Managers of the firms on Monday petitioned the county government to suspend the bill and encourage mechanisation of tea production as use of casual workers was expensive.

“Plucking machines have been introduced in most tea producing countries and Kenya is not an exception especially in this era of mechanised agriculture which is meant to cut down production costs,” said a senior manager in a firm in Nandi Hills who requested not to be named.

“The machines consume less fuel and each is managed by one person who does the work of more than 20 tea pickers. This cuts the cost of production by a great margin,” argued a director at one of the tea companies.

GREEN LEAF

Most tea companies pay tea pickers Sh15.50 per kilogramme of green leaf, a cost they argue can be lowered by use of machines.

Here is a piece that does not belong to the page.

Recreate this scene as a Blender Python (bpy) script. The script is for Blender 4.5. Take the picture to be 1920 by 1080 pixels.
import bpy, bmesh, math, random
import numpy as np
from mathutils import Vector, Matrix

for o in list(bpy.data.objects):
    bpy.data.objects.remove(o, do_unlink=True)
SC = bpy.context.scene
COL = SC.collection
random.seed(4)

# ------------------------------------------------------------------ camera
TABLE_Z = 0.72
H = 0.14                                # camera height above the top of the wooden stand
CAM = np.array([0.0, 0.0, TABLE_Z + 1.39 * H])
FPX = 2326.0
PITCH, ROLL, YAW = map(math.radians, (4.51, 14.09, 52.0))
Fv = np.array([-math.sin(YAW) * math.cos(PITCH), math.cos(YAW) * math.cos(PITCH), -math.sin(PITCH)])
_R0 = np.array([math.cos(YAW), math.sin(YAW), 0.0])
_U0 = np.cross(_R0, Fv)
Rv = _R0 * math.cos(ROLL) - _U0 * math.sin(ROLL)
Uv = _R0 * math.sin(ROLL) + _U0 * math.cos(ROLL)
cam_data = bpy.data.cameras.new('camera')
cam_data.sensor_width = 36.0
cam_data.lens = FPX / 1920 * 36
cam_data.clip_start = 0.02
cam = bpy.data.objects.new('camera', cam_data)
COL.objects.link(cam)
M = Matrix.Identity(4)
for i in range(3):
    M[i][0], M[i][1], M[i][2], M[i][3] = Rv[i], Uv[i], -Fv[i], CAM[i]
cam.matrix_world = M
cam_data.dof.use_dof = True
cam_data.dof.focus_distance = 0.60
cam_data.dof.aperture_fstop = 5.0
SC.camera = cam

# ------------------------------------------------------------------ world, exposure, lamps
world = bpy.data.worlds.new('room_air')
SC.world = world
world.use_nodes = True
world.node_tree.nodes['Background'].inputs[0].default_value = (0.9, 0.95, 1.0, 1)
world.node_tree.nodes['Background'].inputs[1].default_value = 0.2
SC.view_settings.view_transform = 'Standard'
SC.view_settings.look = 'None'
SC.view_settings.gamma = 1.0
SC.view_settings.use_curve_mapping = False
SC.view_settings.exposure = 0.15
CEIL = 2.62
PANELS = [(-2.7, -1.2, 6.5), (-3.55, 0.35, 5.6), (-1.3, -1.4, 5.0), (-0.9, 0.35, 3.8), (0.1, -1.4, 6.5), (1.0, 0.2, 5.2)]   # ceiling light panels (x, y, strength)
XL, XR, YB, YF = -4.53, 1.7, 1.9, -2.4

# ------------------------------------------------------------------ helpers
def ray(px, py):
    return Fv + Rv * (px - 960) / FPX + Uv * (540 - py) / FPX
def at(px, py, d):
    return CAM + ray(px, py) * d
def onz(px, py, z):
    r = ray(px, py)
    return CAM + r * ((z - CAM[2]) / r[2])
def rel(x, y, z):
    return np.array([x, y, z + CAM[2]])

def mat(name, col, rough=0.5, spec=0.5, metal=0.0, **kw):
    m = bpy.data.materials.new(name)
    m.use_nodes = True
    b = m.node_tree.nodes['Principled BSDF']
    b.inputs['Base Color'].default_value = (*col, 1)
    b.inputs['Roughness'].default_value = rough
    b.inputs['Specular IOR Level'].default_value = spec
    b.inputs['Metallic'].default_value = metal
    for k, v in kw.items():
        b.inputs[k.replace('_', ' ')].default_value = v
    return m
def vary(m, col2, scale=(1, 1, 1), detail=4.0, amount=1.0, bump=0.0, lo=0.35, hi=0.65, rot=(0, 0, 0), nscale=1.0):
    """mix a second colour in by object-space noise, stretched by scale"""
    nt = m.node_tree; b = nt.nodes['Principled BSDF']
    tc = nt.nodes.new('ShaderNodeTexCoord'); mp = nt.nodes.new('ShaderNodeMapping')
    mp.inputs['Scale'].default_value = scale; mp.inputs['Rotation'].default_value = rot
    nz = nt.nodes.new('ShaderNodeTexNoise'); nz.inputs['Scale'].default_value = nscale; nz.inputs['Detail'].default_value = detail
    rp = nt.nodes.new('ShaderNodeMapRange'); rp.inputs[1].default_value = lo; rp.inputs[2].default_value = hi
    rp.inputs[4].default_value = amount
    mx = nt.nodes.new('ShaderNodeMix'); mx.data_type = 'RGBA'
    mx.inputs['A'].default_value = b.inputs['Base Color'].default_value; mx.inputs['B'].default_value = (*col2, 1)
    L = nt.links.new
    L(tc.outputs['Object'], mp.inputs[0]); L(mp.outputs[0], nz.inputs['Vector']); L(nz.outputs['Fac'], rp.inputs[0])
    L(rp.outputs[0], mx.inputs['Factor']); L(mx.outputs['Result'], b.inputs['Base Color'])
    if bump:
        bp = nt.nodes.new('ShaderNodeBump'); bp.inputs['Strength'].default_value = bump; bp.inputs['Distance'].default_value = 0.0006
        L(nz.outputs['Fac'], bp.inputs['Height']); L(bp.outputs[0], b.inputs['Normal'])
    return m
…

Workers operating tea machines are paid Sh4 for every kilo harvested compared to Sh15.50 for the tea pickers.

The County Assembly last week adopted a motion to introduce new levies on the tea plucking machines.

The levies, according to Kapchorwa Member of County Assembly John Kebenei and his Kabwareng counterpart Jackson Swadi, will protect tea workers from the sack as a result of the tea plucking machines.

“Apart from possible health hazards, the tea plucking machines compromise the quality of tea in the international market, denying the country the much needed foreign exchange,” said Mr Swadi.

TEA-PLUCKING MACHINES

About 5,000 casual workers in tea companies in the county have been axed following the introduction of tea plucking machines.

Multinational tea companies in Nandi and Kericho counties lost about Sh300 million as a result of recent strikes by the workers.

According to a former director at the Eastern Produce tea Company of Kenya, Mr Joseph Lagat, the tea industry will experience massive job losses if the machines are adopted.

Assembly Speaker Joshua Kiptoo defended the bill, saying it will help create more jobs  and improve revenue generation for the devolved unit.

Former Chief Executive Officer at the Kenya Tea Growers Association Gideon Too also opposed introduction of tea plucking machines, over job loss fears.